Onlar; ne Hazret-i Musa’ya, ne İsa’ya iman ettiler.
Ne de son peygamber Hazret-i Muhammed’e.
Ülkenin %52’si herhangi bir kurucusu ve kutsal kitabı olmayan Şintoizm dinine inanıyor.
%35’i Budist.
%7’si hiç bir dine inanmıyor.
%2.5’i Hristiyan.
Müslüman nüfus ise %4’lük diğer inanışlar sınıfı içinde yer alıyor.
İşte tam da bu sebeple,
Tanrının unuttuğu ülke Japonya.
O’nun gazabına da, rahmetine de rastlanılmıyor bu ülkede.
Deprem örneğin…
Japonya’da deprem ilahi bir ikaz değil.
Zina ve zulüm arttığı zaman ortaya çıkmıyor.
Kıyametin alameti de sayılmıyor.
Japonlar’a göre deprem önlenemeyen bir doğa olayı.
Evet depremi önleyemiyor Japon bilim insanları.
Ama onun öldürücü etkisini önemli ölçüde ortadan kaldırabiliyor.
Öyle olunca da;
Demirinden, çimentosundan çalınmış apartman enkazları altından, 65 saat sonra Tanrı’nın bir mucizesi olarak Elif bebekler sağ olarak çıkmıyor.
Ve Japon cumhurbaşkanları; “Seni, kardeşlerin Elzem ve Ezel’i, İdil’i, İnci’yi ve daha birçok evladımızı bizlere bağışlayan Allah’a şükürler olsun.” diye mesaj atmıyor.
Çünkü biliniyor ki;
Japonya’da Tanrı o işlere karışmıyor.
Maden ocaklarında göçükler, fıtrat nedeniyle olmuyor.
Ölenler güzel ölmüyor.
Ve demiryollarında sinyalizasyon sistemi demiryolu taşımacılığının olmazsa olmaz bir şartı olarak kabul ediliyor.
Pisi pisine yaşanan ölümlerde suç Tanrı’ya atılmıyor.
Bütün bu sayılanları duyamazsınız Japonya’da…
Ama depremin üçüncü günü şehre su veremediği için bir belediye başkanının intihar ettiğini duyabilirsiniz.
Veya imar işlerinden sorumlu bir belediye başkan yardımcısının deprem konutlarını süresi içinde yaptıramadığı için kendini yakarak öldürdüğünü.
Peki ya bizde?
Güzel ülkemde depremler; ilahi bir ikaz.
Ölümler; kader.
Kurtuluşlar; Tanrı’nın mucizesi.
Ve öyle olunca da;
Katil müteahhitlerin hiç bir suçu yok olan bitende.
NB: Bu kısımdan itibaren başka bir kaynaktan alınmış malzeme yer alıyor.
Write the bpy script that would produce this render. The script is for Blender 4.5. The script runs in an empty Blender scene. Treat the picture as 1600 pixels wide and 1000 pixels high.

Hatta onları yüksek mevkilerde görebilirsiniz.
1999 Düzce depreminde 20 kişiye mezar olan Işık Apartmanını hatırlıyorsunuz değil mi?
Peki, 3 katlı olması gereken yere 7 katlı o binayı diken Müteahhit Hamza Cebeci ve ortağı Fahri Çakır’ı hatırlayan var mı?
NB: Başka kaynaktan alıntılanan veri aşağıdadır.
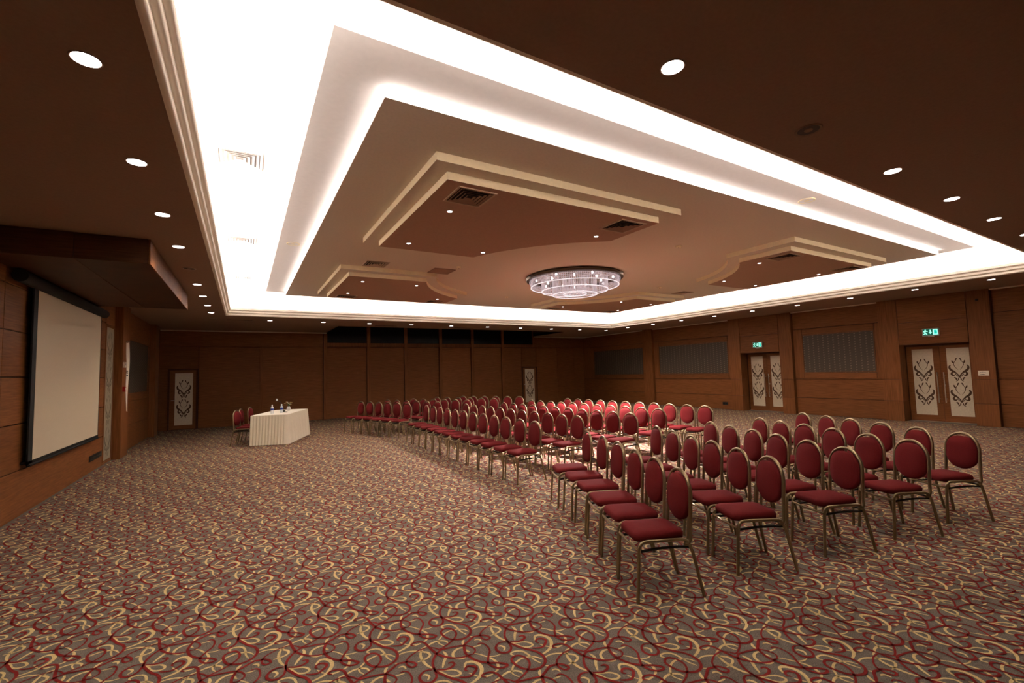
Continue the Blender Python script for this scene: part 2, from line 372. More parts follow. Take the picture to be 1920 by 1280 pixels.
# back wall
wb = tag(MB().box(XL-.1,XR+.1,YB+.02,YB+.12,0,2.8).box(XL-.1,BX0,YB+.02,YB+.12,2.8,CZ).box(BX1,XR+.1,YB+.02,YB+.12,2.8,CZ).build('wall_back', GROOVE), 'dark wooden back wall with tall panels below control-room windows', 'wall', kind='structure')
PIL = [2.66,4.27,5.78,7.32,8.84,10.40]
def bpanel(x0,x1,z0,z1): panel(wb, x0+G/2,x1-G/2,YB,YB+.03,z0,z1)
bpanel(-1.30,.56,0,2.72); bpanel(.56,2.58,0,2.72); bpanel(-2.36,-1.30,1.99,2.72); bpanel(-2.36,-2.12,0,1.99); bpanel(-2.36,2.58,2.726,CZ)
for a, b in zip(PIL[:-1], PIL[1:]): bpanel(a+.07,b-.07,0,2.72)
bpanel(10.47,11.45,0,2.72); bpanel(11.45,12.30,1.80,2.72); bpanel(12.30,13.55,0,2.72); bpanel(13.55,14.60,0,2.72); bpanel(14.60,XR,0,2.72)
bpanel(12.16,XR,2.726,CZ)
panel(wb, .50,.60,YB-.03,YB-.001,0,2.72, WOODV, 'pilaster')
for x in PIL: panel(wb, x-.065,x+.065,YB-.07,YB-.001,0,CZ-.04 if x < 2.7 else 3.9, WOODV, 'pilaster')
panel(wb, 12.08,12.16,YB-.07,YB-.001,2.88,3.9, WOODV, 'pilaster')
panel(wb, 2.66,12.12,YB-.05,YB+.02,2.735,2.885, WOODV, 'lintel')
BLK = mat('dark_window_glass', (.004,.004,.004), .35, noise=.1, spec=.15)
xs = PIL+[12.12]
for i in range(6):
    w = tag(MB().box(xs[i]+.065,xs[i+1]-.065,YB+.01,YB+.03,2.885,3.95).build(f'window_{i+1}', BLK),
        f'black control-room window above the back wall, {ORD[i]} from left', 'window', 'control-room windows', 'structure')
MB().box(BX0-.05,BX1+.05,YB+.06,YB+.1,2.8,3.95).build('backing', BLACK, wb)
# right wall: bays with fabric panels between protruding door slabs
wr = tag(MB().box(XR+.02,XR+.10,YF,3.3,0,CZ).box(XR+.02,XR+.1,5.6,7.86,0,CZ).box(XR+.02,XR+.1,10.1,YB+.1,0,CZ).build('wall_right', GROOVE),
         'right wall of warm wood panels with dark fabric insets', 'wall', kind='structure')
def rp(y0,y1,z0,z1,x=XR,m=WOOD,name='panel'): return panel(wr, x,x+.03,y0+G/2,y1-G/2,z0+G/2,z1-G/2,m,name)
def bay(y0,y1,f0=None,f1=None):
    rp(y0,y1,0,.53); rp(y0,y1,.53,1.11); rp(y0,y1,2.70,CZ)
    MB().bevbox(XR-.02,XR+.02,y0,y1,1.112,1.135,.003).build('ledge', WOOD, wr)
    if f0 is None: rp(y0,y1,1.14,2.70); return
    rp(y0,f0,1.14,2.70,m=WOODV,name='stile'); rp(f1,y1,1.14,2.70,m=WOODV,name='stile')
    rp(f0,f1,1.14,1.315,name='rail'); rp(f0,f1,2.50,2.70,name='rail')
    MB().box(XR+.012,XR+.03,f0-.01,f1+.01,1.30,2.51).build('acoustic_panel', FABRIC, wr)
    fr = MB()
    for a,b,c,d in ((f0,f1,1.318,1.334),(f0,f1,2.482,2.498),(f0+.003,f0+.018,1.334,2.482),(f1-.018,f1-.003,1.334,2.482)): fr.box(XR-.006,XR+.02,a,b,c,d)
    fr.build('bead_frame', WOODV, wr)
bay(14.24,YB-.0,14.32,17.62); bay(10.12,13.70,10.22,13.44); bay(5.58,7.90,5.71,7.63)
bay(YF,3.34)
XS = XR-.10                                         # face of pilaster and door slabs
panel(wr, XS,XR+.03,13.71,14.23,0,CZ,WOODV,'pilaster')
def slab(y0,y1,d0,d1,top):
    for a,b in ((y0,d0),(d1,y1)):
        for z0,z1 in ((0,.53),(.535,1.11),(1.115,CZ)): panel(wr, XS,XR+.40,a+(G/2 if a!=y0 else 0),b-(G/2 if b!=y1 else 0),z0,z1,WOODV,'door_stile')
    panel(wr, XS,XR+.40,d0+G/2,d1-G/2,top,2.62,WOOD,'lintel'); panel(wr, XS,XR+.40,d0+G/2,d1-G/2,2.626,CZ,WOOD,'lintel')
slab(3.35,5.56,3.76,5.13,2.03); slab(7.91,10.10,8.31,9.67,2.03)
MB().box(XR+.45,XR+.55,3.3,5.6,0,CZ).box(XR+.45,XR+.55,7.9,10.12,0,CZ).build('recess_back', GROOVE, wr)

# ------------------------------------------------------------------ doors
MOTIF = [  # one half of the damask motif (u 0..1 from the middle, v 0..1 up), width
 (.055,[(.10,.49),(.36,.60),(.50,.71),(.46,.80),(.32,.87),(.22,.95)]), (.11,[(.14,.99),(.24,.94),(.30,.87)]), (.12,[(.47,.77),(.60,.81),(.68,.90)]), (.07,[(.74,.84),(.62,.86),(.56,.80)]),
 (.19,[(.86,.70),(.99,.62),(.92,.52),(.70,.45),(.45,.39),(.22,.31)]), (.10,[(.50,.41),(.26,.33),(.08,.24),(.02,.16)]),
 (.17,[(.60,.42),(.76,.37),(.80,.30),(.64,.25),(.46,.28)]), (.07,[(.50,.27),(.40,.29),(.42,.33)]), (.08,[(.02,.20),(.12,.13),(.16,.07),(.30,.02),(.42,.01)]),
 (.12,[(.58,.17),(.46,.15),(.36,.10),(.34,.05)]), (.08,[(.0,.205),(.12,.21),(.26,.24),(.34,.29)])]
def motif_mesh(name, w, h, gap, n=2):
    mb = MB()
    for k in range(n):
        for s in (-1,1):
            for wd, pts in MOTIF:
                A, B = ribbon([(s*u*w/2, v*h) for u,v in pts], wd*w*.72, 5, .3); m = len(A); off = k*gap
                mb.add([(0,a[0],a[1]+off) for a in A]+[(0,b[0],b[1]+off) for b in B], [(i,i+1,m+i+1,m+i) for i in range(m-1)])
    return mb.mesh(name, ORN)
ORN_ME = motif_mesh('ornament', .36, .60, .63)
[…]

Hamza Cebeci, kendi ailesinden de 4 kişinin hayatını kaybettiği bu olaydan yargılandı ve 10 ay ağır(!) hapis cezasına çarptırıldı.
Sonra ne mi oldu?
2001 yılında AKP’nin kuruluşunda görev aldı.
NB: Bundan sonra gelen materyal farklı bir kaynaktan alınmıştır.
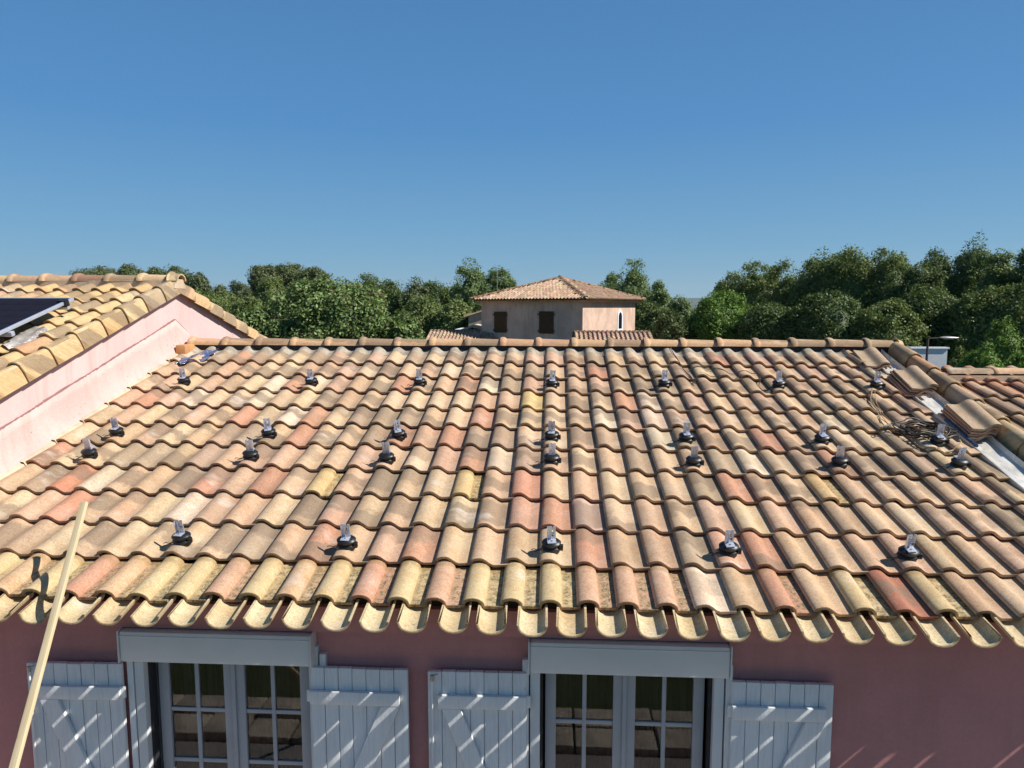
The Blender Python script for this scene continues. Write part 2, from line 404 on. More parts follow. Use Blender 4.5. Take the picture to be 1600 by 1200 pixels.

28 Mart 2004 Yerel Seçimlerinde AKP’den Üsküdar İlçe Belediyesi Meclis Üyeliğine seçildi.
Daha sonra İstanbul Büyükşehir Belediye Meclisi İmar Komisyonu Üyesi oldu.
Ardından 2015 yılında Aile ve Sosyal Politikalar Bakanlığı’na bağlı olan Darülaceze’nin başkanlığına getirildi.
Hamza Cebeci, son olarak 9 Mayıs 2020’de Cumhurbaşkanı Danışmanlığına atandı.
Ortak Fahri Çakır ise; 2003 seçimlerinde AKP milletvekili seçilerek yargılanmaktan kurtuldu.
Halen AKP Düzce Milletvekili olarak Meclis’te bulunuyor.
Ne buyurdunuz?
Durup dururken canlarına kıyan, bu kafir Japonların çok salak insanlar olduğunu mu düşünüyorsunuz?